What is the analytic/synthetic distinction? What is the distinction between intension and extension? What, according to Quine, is the primary business of the theory of meaning, and why is it not identifying the kinds of objects that are meanings?

1. What are the two types of analytic sentences? How are they related? I.e., what gets us interested in synonymy?

Why is lexicographic definition not sufficient to explain synonymy? Why is explication not sufficient to explain synonymy? Why is legislative definition (conventional introduction of new notations) unhelpful, despite being acknowledged as the one clear case of synonymy?

Why is interchangeability salva veritate unable to explain synonymy (and so analyticity)? How is the argument in favor of interchangeability supposed to be circular?

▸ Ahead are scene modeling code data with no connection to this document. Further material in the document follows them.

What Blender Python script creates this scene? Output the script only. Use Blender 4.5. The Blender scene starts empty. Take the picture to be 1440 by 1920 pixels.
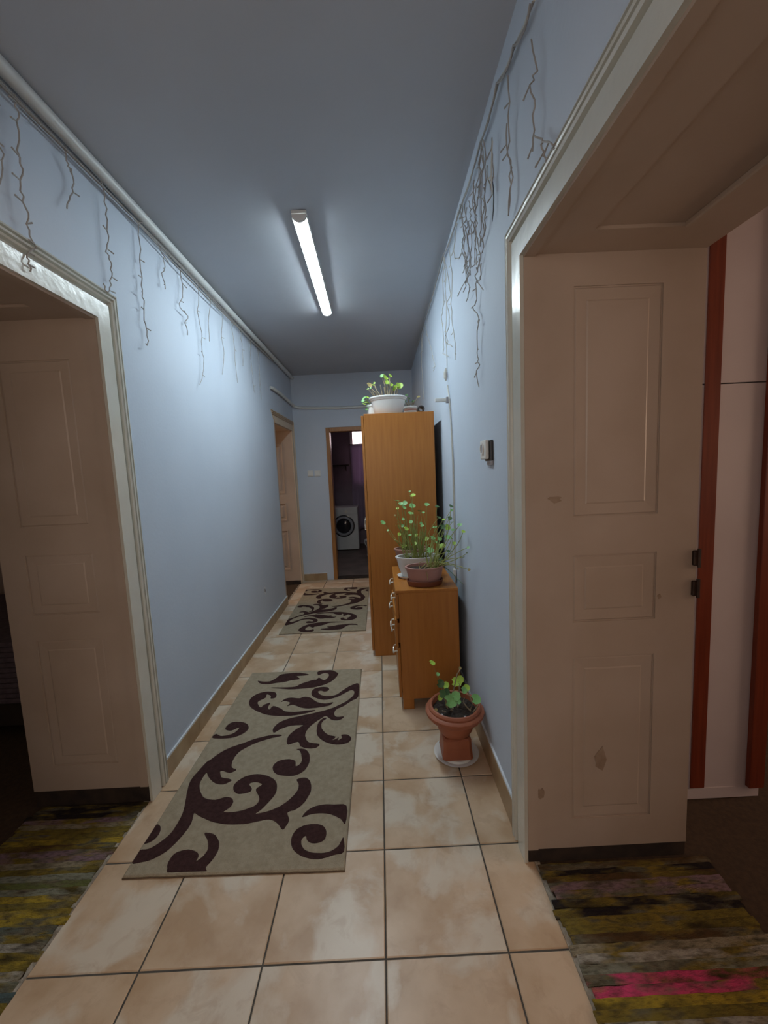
import bpy, bmesh, math, random
from mathutils import Vector, Matrix
random.seed(7)
SC = bpy.context.scene
COL = SC.collection
R = math.radians

# ------------------------------------------------------------------ camera, world, exposure
cam_d = bpy.data.cameras.new('camera')
cam = bpy.data.objects.new('camera', cam_d); COL.objects.link(cam)
cam_d.sensor_fit = 'HORIZONTAL'; cam_d.sensor_width = 36.0; cam_d.lens = 18.5007
cam_d.clip_start = 0.05; cam_d.clip_end = 60
_r = Vector((0.99892036, -0.01160266, -0.04498331))
_u = Vector((0.04593322, 0.10188452, 0.99373522))
_f = Vector((0.00694687, 0.99472857, -0.10230747))
cam.matrix_world = Matrix(((_r.x, _u.x, -_f.x, 0.04778), (_r.y, _u.y, -_f.y, -1.04223),
                           (_r.z, _u.z, -_f.z, 1.45365), (0, 0, 0, 1)))
SC.camera = cam
w = bpy.data.worlds.new('world'); SC.world = w; w.use_nodes = True
w.node_tree.nodes['Background'].inputs[0].default_value = (0.5, 0.55, 0.65, 1)
w.node_tree.nodes['Background'].inputs[1].default_value = 0.02
SC.view_settings.view_transform = 'Standard'; SC.view_settings.look = 'None'
SC.view_settings.gamma = 1.0; SC.view_settings.use_curve_mapping = False
SC.view_settings.exposure = 0.30
LAMP_COLOR = (0.80, 0.94, 1.0); LAMP_STRENGTH = 78.0
WINDOW_RIGHT = 4.5; WINDOW_LEFT = 0.8; WINDOW_FAR = 5.5; WINDOW_BATH = 3.2; REAR_FILL = 3.6

# ------------------------------------------------------------------ materials
def srgb(r, g, b):
    f = lambda c: (c/255/12.92) if c/255 <= 0.04045 else ((c/255+0.055)/1.055)**2.4
    return (f(r), f(g), f(b), 1)

def mat(name, col, rough=0.6, col2=None, scale=8.0, detail=4.0, lo=0.35, hi=0.65, bump=0.0, bscale=None,
        metal=0.0, stretch=(1, 1, 1), spec=0.5, coords='Object', objcol=False, randoff=False, coat=0.0):
    m = bpy.data.materials.new(name); m.use_nodes = True
    nt = m.node_tree; N = nt.nodes; L = nt.links
    b = N['Principled BSDF']
    b.inputs['Base Color'].default_value = col; b.inputs['Roughness'].default_value = rough
    b.inputs['Metallic'].default_value = metal; b.inputs['Specular IOR Level'].default_value = spec
    b.inputs['Coat Weight'].default_value = coat
    tc = N.new('ShaderNodeTexCoord'); mp = N.new('ShaderNodeMapping')
    mp.inputs['Scale'].default_value = stretch
    L.new(tc.outputs[coords], mp.inputs['Vector'])
    vec = mp.outputs['Vector']
    if randoff:
        oi = N.new('ShaderNodeObjectInfo'); va = N.new('ShaderNodeVectorMath'); va.operation = 'MULTIPLY_ADD'
        cb = N.new('ShaderNodeCombineXYZ')
        for k in range(3): L.new(oi.outputs['Random'], cb.inputs[k])
        va.inputs[1].default_value = (37.0, 53.0, 11.0)
        L.new(cb.outputs[0], va.inputs[0]); L.new(vec, va.inputs[2]); vec = va.outputs[0]
    base = None
    if objcol:
        oi2 = N.new('ShaderNodeObjectInfo'); base = oi2.outputs['Color']
    if col2 is not None:
        nz = N.new('ShaderNodeTexNoise'); nz.inputs['Scale'].default_value = scale; nz.inputs['Detail'].default_value = detail
        L.new(vec, nz.inputs['Vector'])
        mr = N.new('ShaderNodeMapRange'); mr.inputs[1].default_value = lo; mr.inputs[2].default_value = hi
        L.new(nz.outputs['Fac'], mr.inputs[0])
        mx = N.new('ShaderNodeMix'); mx.data_type = 'RGBA'
        L.new(mr.outputs[0], mx.inputs[0])
        mx.inputs[6].default_value = col; mx.inputs[7].default_value = col2
        if base is not None: L.new(base, mx.inputs[6])
        base = mx.outputs[2]
    if base is not None: L.new(base, b.inputs['Base Color'])
    if bump > 0:
        n2 = N.new('ShaderNodeTexNoise'); n2.inputs['Scale'].default_value = bscale or scale*4; n2.inputs['Detail'].default_value = 3
        L.new(vec, n2.inputs['Vector'])
        bp = N.new('ShaderNodeBump'); bp.inputs['Strength'].default_value = bump; bp.inputs['Distance'].default_value = 0.01
        L.new(n2.outputs['Fac'], bp.inputs['Height']); L.new(bp.outputs[0], b.inputs['Normal'])
    return m

def emit(name, col, strength):
    m = bpy.data.materials.new(name); m.use_nodes = True
    nt = m.node_tree; nt.nodes.clear()
    e = nt.nodes.new('ShaderNodeEmission'); o = nt.nodes.new('ShaderNodeOutputMaterial')
    e.inputs[0].default_value = (*col[:3], 1); e.inputs[1].default_value = strength
    nt.links.new(e.outputs[0], o.inputs[0]); return m

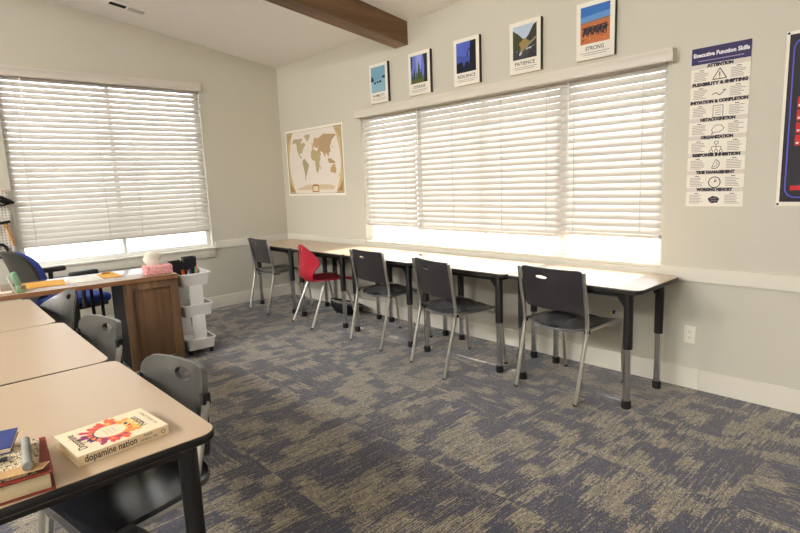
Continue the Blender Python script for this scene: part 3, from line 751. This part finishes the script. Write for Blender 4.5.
b = MB(); b.tube([(.034, -3.02 + .055 * math.cos(2 * PI * k / 20), .915 + .06 * math.sin(2 * PI * k / 20)) for k in range(20)], .013, 10, closed=True); tag(b.build('rubber_ring', 'black'), 'black ring hanging at the foot of the pegboard above the office chair', 'ring')
# ------------------------------------------------------------------ wall pictures
FRONT = Matrix.Rotation(R(90), 4, 'X')          # local x -> x, local y -> z, local z -> -y (towards the room)
def on_wall(x, z, off): return Matrix.Translation((x, -off, z)) @ FRONT
def poly(mb, pts, col, T, d=0.0):
    mb.col = rgb(*col); mb.add([(x, y, d) for x, y in pts], [tuple(range(len(pts)))], T)
def jag(x0, x1, y0, yb, n, amp, seed):
    rn = random.Random(seed); return [(x0, yb)] + [(x0 + (x1 - x0) * i / n, y0 + rn.uniform(-amp, amp)) for i in range(n + 1)] + [(x1, yb)]
def tree(mb, x, yb, h, w, col, T, d):
    n = 5
    for k in range(n):
        y = yb + h * k / n; ww = w * (1 - k / (n + .4)); poly(mb, [(x - ww, y), (x + ww, y), (x, y + h * 1.5 / n)], col, T, d + k * 1e-5)
PW, PH = .276, .372
def photo_bg(b, T, col): poly(b, [(-.105, -.085), (.105, -.085), (.105, .155), (-.105, .155)], col, T, 0)
def art1(b, T):
    photo_bg(b, T, (118, 164, 188)); poly(b, [(-.105, -.085), (.105, -.085), (.105, .03), (-.105, .03)], (140, 180, 198), T, 1e-4)
    for x, y, w in ((-.09, .035, .022), (-.05, .005, .016), (-.01, .01, .016), (.03, .012, .02), (.08, .05, .024)):
        poly(b, [(x - w, y - .008), (x + w * .8, y - .010), (x + w, y + .008), (x, y + .012), (x - w * .8, y + .01)], (26, 42, 60), T, 2e-4)
    poly(b, [(-.105, .02), (-.06, .024), (-.075, .06), (-.105, .075)], (34, 58, 78), T, 2e-4)
def art2(b, T):
    photo_bg(b, T, (110, 122, 210)); poly(b, [(-.02, -.085), (.02, .02), (.04, .155), (-.04, .155)], (146, 158, 226), T, 1e-4)
    for i, (x, h, w) in enumerate(((-.085, .09, .03), (-.06, .13, .03), (.0, .17, .045), (.03, .12, .03), (-.03, .10, .03))): tree(b, x, -.085, h, w, (40 + i * 8, 66 + i * 6, 46), T, (2 + i * .2) * 1e-4)
    poly(b, jag(-.105, .105, -.05, -.085, 14, .018, 3), (92, 92, 50), T, 4e-4)
    poly(b, [(.06, -.085), (.105, -.085), (.105, .155), (.055, .155), (.07, .05)], (40, 44, 46), T, 5e-4)
    poly(b, [(-.105, .02), (-.085, .06), (-.08, .155), (-.105, .155)], (44, 56, 66), T, 5e-4)
def art3(b, T):
    photo_bg(b, T, (64, 82, 168)); poly(b, [(-.105, .06), (.04, .03), (.04, .155), (-.105, .155)], (80, 100, 190), T, 1e-4)
    poly(b, jag(-.105, .105, -.02, -.085, 16, .028, 5), (20, 22, 40), T, 2e-4)
    poly(b, [(.035, -.085), (.105, -.085), (.105, .155), (.05, .155), (.04, .06)], (22, 22, 34), T, 3e-4)
    poly(b, [(.005, .03), (.02, .09), (.045, .10), (.04, .085), (.025, .08), (.018, .035)], (24, 24, 36), T, 4e-4)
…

Quine discusses two types of semantical rules; how does each type supposedly fall short of yielding an understanding of analyticity?

2. In the final paragraph of §4 Quine acknowledges that it initially seems reasonable to suppose that the truth of sentences can be analyzed into their linguistic and extralinguistic components; why does it initially seem reasonable? What position are we left in after the arguments of the previous four sections?

What is Quine’s explanation of the Aufbau failure? How does Quine see radical reductionism surviving, and on what basis does he reject it?

3. Quine claims that the two dogmas are at root the same, explain what he means.

Why does he see contextual definition as an advance over term by term definition? Why does he expand this conception to the whole of science?

4. How is it that everything (including the laws of logic) is revisable? Is everything equally likely to be revised? Compare this view Duhem’s.

5. How is our science, our talk of physical objects, like Homeric myths? How different? What is the point?

What happens to metaphysics/ontology and pragmatism, now that Quine has rejected the analytic/synthetic distinction? Also, what happens to the distinction between language and theory?

  • Remember to include one or two questions you had while reading. Include your thoughts on possible answers.